Welche Möglich­keit bietet das Medium Musik hinsicht­lich dieser Frage?

Ich möchte mit dem Projekt auch zeigen, dass man mit Musik eben nicht nur in einem kurzen Moment berühren kann, sondern auch Geschichten und Geschichte erzählen kann. So ergab sich zum Beispiel eine Art Musi­ker­por­trait über den ermor­deten Kompo­nisten . Es gab unglaub­liche viele, heute unbe­kannte Musiker, die im Holo­caust umge­kommen sind – in diesen Trans­por­tern wurde Musik­ge­schichte ausge­löscht.

Es ist aber von großer Bedeu­tung, den Blick eben nicht nur zurück­zu­wenden, sondern in die Zukunft
zu richten. Was können wir tun, damit das nicht wieder passiert? Und dieser Aspekt geht weit über die Musi­ker­welt hinaus – es geht darum, die mensch­li­chen Aspekte als Menschen zu betrachten und diese in die Zukunft mitzu­nehmen und heraus­zu­finden, wie wir in Zukunft frei und demo­kra­tisch zusam­men­leben wollen und können.

Sie haben mit dem Projekt auch viele junge Menschen erreicht.

Wir haben mit diesem Projekt mit Musi­kern verschie­denster Natio­na­li­täten viele Schulen besucht. Uns alle hat vereint, dass wir als Gesell­schaft mitein­ander sein und uns als Menschen zuhören wollen.
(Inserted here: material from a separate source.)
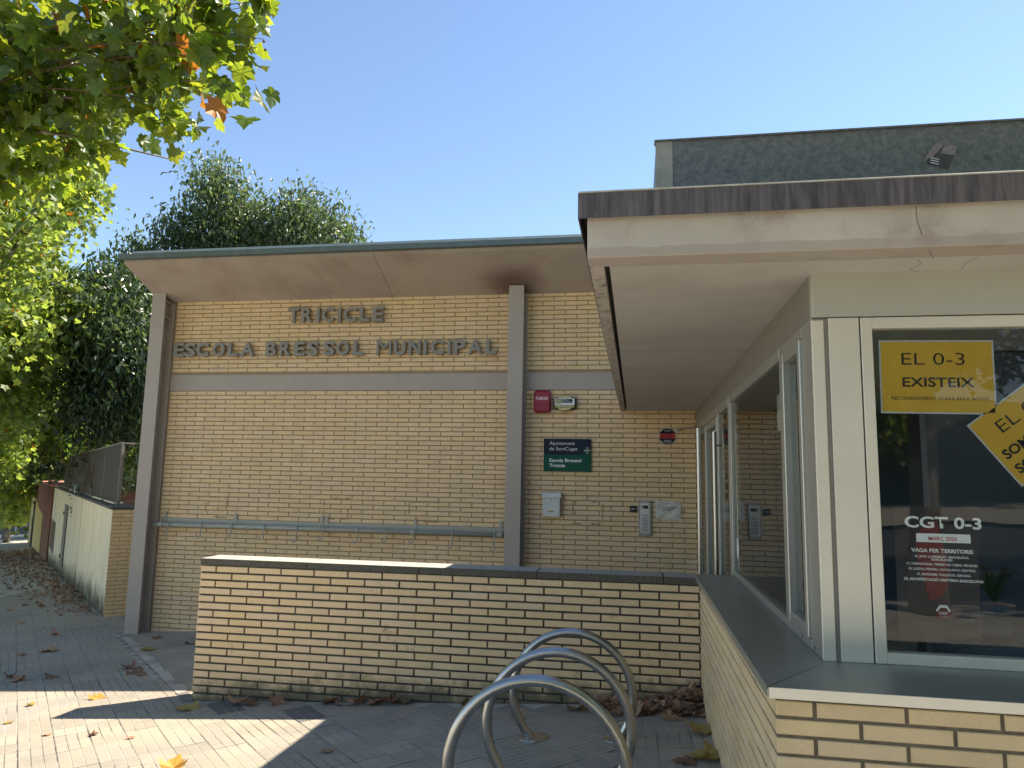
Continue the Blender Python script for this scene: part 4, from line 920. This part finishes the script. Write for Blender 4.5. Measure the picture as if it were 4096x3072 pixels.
# short open railing returning from the fence to the building
rl = empty('open_railing', sp(.6, .9, 1.38), 'thin open steel railing between the fence end and the building column', 'railing')
sbox('top_rail', 'fence_post', rl, .585, .615, .17, 1.6, 2.42, 2.45); sbox('bottom_rail', 'fence_post', rl, .585, .615, .17, 1.6, 1.43, 1.455)
for n_ in (.42, .66, .90, 1.14, 1.38): sbox('bar', 'fence_post', rl, .593, .607, n_-.008, n_+.008, 1.455, 2.42)
jr = empty('glass_jar', sp(9.4, .05, 1.376), 'small jar with a teal and blue lid standing on the garden wall', 'jar')
p = sp(9.4, .06)
m = MB(); m.tube([(p[0], p[1], 1.376), (p[0], p[1], 1.50), (p[0], p[1], 1.53)], [.05, .05, .035], 12); m.build('body', 'print_white', jr, smooth=2)
m = MB(); m.tube([(p[0], p[1], 1.53), (p[0]+.01, p[1], 1.57)], [.045, .04], 12); m.build('lid', 'teal_paint', jr)
m = MB(); m.box(p[0]-.12, p[0]+.10, p[1]-.05, p[1]+.05, 1.572, 1.585, .004); m.build('dish', 'teal_paint', jr)
# gabled shed and the far end of the street
gs = empty('gabled_house', (-51, 61, -2), 'small house with a pale teal gable beyond the brown wall', 'house')
m = MB(); m.prism([(-56.2, -6), (-45, -6), (-45, .98), (-50.4, 3.18), (-56.2, .9)], 'y', 61, 68); m.build('wall', 'wall_brown', gs)
m = MB(); m.prism([(-54.2, 1.08), (-47, 1.08), (-50.4, 3.18)], 'y', 60.8, 60.99); m.build('gable', 'teal_paint', gs)
m = MB(); m.prism([(-54.8, 1.0), (-54.8, 1.2), (-50.4, 3.48), (-45.8, 1.2), (-45.8, 1.0), (-50.4, 3.28)], 'y', 60.4, 68.4); m.build('roof', 'plaster_pale', gs)
D = Vector((-.716, .698, 0)).normalized()
def far_box(name, mat, parent, u0, u1, d0, d1, z0, z1):
    """box in a frame looking down the street: u across (to the right), d along"""
    o = Vector((0, 0, 0)); Rr = Vector((D.y, -D.x, 0)); P = [D*d0+Rr*u0, D*d0+Rr*u1, D*d1+Rr*u1, D*d1+Rr*u0]
    m = MB(); m.add([(q.x, q.y, z0) for q in P]+[(q.x, q.y, z1) for q in P], [(3, 2, 1, 0), (4, 5, 6, 7), (0, 1, 5, 4), (1, 2, 6, 5), (2, 3, 7, 6), (3, 0, 4, 7)]); return m.build(name, mat, parent)
gz = -5.9
fh = empty('grey_garage', (-78, 78, gz), 'grey building with an arched opening closing the far end of the street', 'building')
far_box('wall', 'plaster_far', fh, -14, -1.4, 112, 114, gz-1, 4.5); far_box('wall', 'plaster_far', fh, 1.1, 16, 112, 114, gz-1, 4.5); far_box('wall', 'plaster_far', fh, -1.4, 1.1, 112, 114, gz-1, -2.6); far_box('wall', 'plaster_far', fh, -1.4, 1.1, 112, 114, .3, 4.5)
far_box('inner_court', 'plaster_pale', fh, -3, 3, 119, 120, gz, 2.5)
for u in (3, 6): far_box('window', 'print_black', fh, u, u+1.2, 111.9, 112, -3.5, -1.5)
pb = empty('red_post_box', (-69, 66, -5), 'small red box beside the tree trunks far down the street', 'post box')
far_box('body', 'red_paint', pb, -3.4, -2.2, 92, 92.8, -2.6, -1.3); far_box('band', 'print_white', pb, -3.38, -2.22, 91.95, 92.0, -2.1, -1.9); far_box('post', 'door_dark', pb, -2.9, -2.7, 92.2, 92.5, -5.5, -2.6)
def person(x, y):
    g0 = ground(x, y); t = empty('person', (x, y, g0), 'distant person in dark top and pale trousers walking in the street', 'person')
    me = bpy.data.meshes.new('body'); V = [(0, 0, .95), (0, 0, 1.2), (0, 0, 1.45), (0, 0, 1.53), (0, 0, 1.62), (0, 0, 1.72), (.2, 0, 1.42), (.26, .05, 1.12), (.24, -.08, .88), (-.2, 0, 1.42), (-.26, -.05, 1.12), (-.24, .1, .88), (.1, 0, .88), (.12, -.12, .48), (.12, .05, .06), (.12, -.1, .03), (-.1, 0, .88), (-.12, .15, .48), (-.12, .2, .06), (-.12, .06, .03)]
    Eg = [(0, 1), (1, 2), (2, 3), (3, 4), (4, 5), (2, 6), (6, 7), (7, 8), (2, 9), (9, 10), (10, 11), (0, 12), (12, 13), (13, 14), (14, 15), (0, 16), (16, 17), (17, 18), (18, 19)]
    me.from_pydata(V, Eg, []); 
    for n_ in ('skin', 'cloth_dark', 'cloth_pale'): me.materials.append(MATS[n_])
    o = bpy.data.objects.new('body', me); COL.objects.link(o); o.parent = t
    o.modifiers.new('skin', 'SKIN'); R_ = [.15, .14, .15, .06, .09, .10, .07, .05, .04, .07, .05, .04, .1, .075, .05, .04, .1, .075, .05, .04]
    for i, r in enumerate(R_): me.skin_vertices[0].data[i].radius = (r, r*.85)
    me.skin_vertices[0].data[0].use_root = True
    sb = o.modifiers.new('sub', 'SUBSURF'); sb.levels = 1; sb.render_levels = 1
    dg = bpy.context.evaluated_depsgraph_get(); m2 = bpy.data.meshes.new_from_object(o.evaluated_get(dg)); o.modifiers.clear(); o.data = m2
    m2.materials.clear()
    for n_ in ('skin', 'cloth_dark', 'cloth_pale'): m2.materials.append(MATS[n_])
    for p_ in m2.polygons:
        z = p_.center.z; p_.material_index = 0 if z > 1.5 or (abs(p_.center.x) > .21 and z < 1.1) or z < .3 else (1 if z > .93 else 2)
    return t
person(-66.3, 69.8)

# ================================================================== FOLIAGE
def leaf_proto(kind):
    if kind == 'plane':      # five-lobed, toothed, gently folded
        o = [(0, 0), (.20, -.07), (.40, .0), (.36, .13), (.52, .22), (.64, .45), (.44, .45), (.29, .53), (.35, .70), (.18, .77), (0, 1.0)]
        o = o+[(-x, y) for x, y in o[-2:0:-1]]
        v = [(0, .36, .06)]+[(x, y, .26*abs(x)-.20*y*y-.12*x*x+.03*math.sin(9*x+5*y)) for x, y in o]; n = len(o)
        return np.array(v), np.array([(0, 1+i, 1+(i+1) % n) for i in range(n)])
    if kind == 'star':
        o = [(0, 0), (.46, .05), (.36, .26), (.56, .54), (.22, .60), (0, 1.0)]; o = o+[(-x, y) for x, y in o[-2:0:-1]]
        v = [(x, y, .12*abs(x)-.10*y*y) for x, y in o]; n = len(o)
        return np.array(v), np.array([(0, 1, 2), (0, 2, 3), (0, 3, 4), (0, 4, 5), (0, 5, 6), (0, 6, 7), (0, 7, 8), (0, 8, 9)])
    v = [(0, 0, 0), (.19, .42, .045), (0, 1, -.16), (-.19, .42, .045), (0, .45, -.02)]
    return np.array(v), np.array([(0, 1, 4), (1, 2, 4), (4, 2, 3), (0, 4, 3)])
def unit(a): return a/np.maximum(np.linalg.norm(a, axis=-1, keepdims=True), 1e-9)
def scatter(clumps, rg, per=8, shell=.5, spread=1.1, size=.17):
    P = []
    for (x, y, z, r, n) in clumps:
        r = (r, r, r*.9) if not hasattr(r, '__len__') else r
        k = max(1, int(n/per)); d = unit(rg.normal(size=(k, 3))); rad = rg.random(k)**shell
        c = np.array((x, y, z))+d*rad[:, None]*np.array(r)
        idx = rg.integers(0, k, n); off = rg.normal(size=(n, 3))*size*spread; off[:, 2] -= np.abs(rg.normal(size=n))*size*.7
        P.append(c[idx]+off)
    return np.concatenate(P)
def leaf_frames(n, rg, droop=.6, flat=.0):
    tip = unit(rg.normal(size=(n, 3))*.75+np.array((0, 0, -droop))); a = rg.normal(size=(n, 3))+np.array((0, 0, flat)); x = unit(np.cross(tip, a)); nr = np.cross(x, tip)
    nr_s = np.where(nr[:, 2:3] < 0, -1, 1); x = x*nr_s; nr = nr*nr_s
    return np.stack([x, tip, nr], 2)      # columns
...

So haben wir eine zwei­wö­chige Schul­tour durch ganz Deutsch­land orga­ni­siert und den Schü­lern etwas über Viktor Ullmann erzählt sowie Musik aus der Kriegs­zeit gespielt. Wir wollten Kontexte schaffen, um Geschichte musi­ka­lisch zu erzählen. Musik ist wunderbar, da man durch die Emotio­na­lität in der Musik Menschen errei­chen und für bestimmte Themen sensi­bi­li­sieren kann.

Haben die Schüler über die Musik einen leich­teren Zugang zur Geschichte gefunden?

Während dieses Projekts sind einfach unglaub­liche Momente entstanden, die ich mir in einem Rossini-Saal nie hätte vorstellen können. Viele Schüler haben geweint, waren gerührt. Anfangs hatte ich Bedenken, die Schüler nicht errei­chen zu können in so einer schwie­rigen Phase wie der Pubertät. Dabei hatten wir so offene Seelen vor uns, dass wir gemeinsam sogar Tränen teilen konnten. An einen Moment erin­nere ich mich beson­ders. Unsere Sängerin, die in einer geteilten Stadt in Zypern aufge­wachsen war, sagte den Satz: „Hass kann keine Lösung sein“. Darauf entgeg­nete ihr ein syri­scher Schüler: „Doch!“ In dem Moment brach eine ganze Welt auf: Wir fragten uns, was wir da taten, da wir nie das erlebt hatten, was dieser Schüler erlebt hatte. Dann haben wir kurzer­hand das Programm umge­schmissen und Ravels Kaddisch gespielt – ein Gebet im Andenken an die Toten. Der Schüler verän­derte sofort seine Mimik. Danach kam er zu uns, nahm seine Hände auf die Brust und bedankte sich mit Tränen in den Augen – von der Lehrerin hörten wir später, dass er seinen Bruder im Krieg verloren hatte. Allein für diese Momente lohnt es sich!